Далее повествуется о гибели шкафа. Лев Шестов: говорят, от грошовой свечи Москва сгорела – от двух грошовых свечей, Распутина и Ленина, сгорела Россия. Вот и шкаф тоже сгорает от двух грошовых свечей, запаленных в его недрах двумя мелкими безмозглыми существами для ничтожной картежной надобности. Какой шкаф погубили! Прямая апелляция к булгаковской Аннушке, возможно, той самой (наверняка той самой!), что разлила масло, идиотическая небрежность ее, и нету дома, сгорел дом.
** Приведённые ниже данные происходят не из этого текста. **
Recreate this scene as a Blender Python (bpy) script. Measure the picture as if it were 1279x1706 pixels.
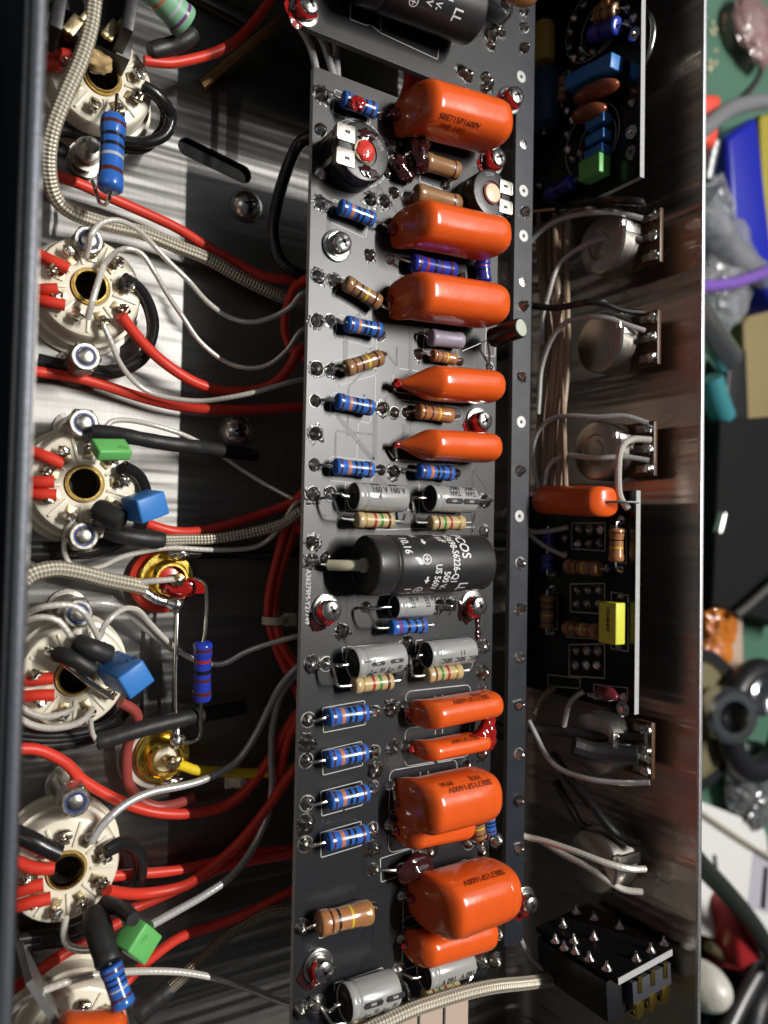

Большая часть мышиной фамилии погибла во время пожара, и наша героиня живет в отблесках его пламени, теперь ей уготована та же злая участь. Пожар вспыхивает ночью, когда Мышь спит и почивает. А надо бы бодрствовать! Шкаф (неодушевленная проекция Мыши) со всеми его сокровищами погибает в огне. А надо бы собирать сокровища, огня не боящиеся! Само собой, я не имею в виду рукописи, что за глупость, один ляпнул, все наперебой повторяют, рукописи горят отменно. Шкаф погибает – Мышь чудесным образом спасается. Впрочем, спасение ее можно понимать и метафизически: как спасение в жизнь вечную. Огонь освобождает Мышь от порабощающей вещественности шкафа (скорее, Шкафа). В таком случае и брак ее с тараканом по ту сторону заключенного в шкаф бытия – брак мистический, хотя и наполненный убедительными приметами посюсторонней жизни, можно представить, что всё это происходит в раю Сведенборга, где (допускаю) смешанные браки бывают счастливыми.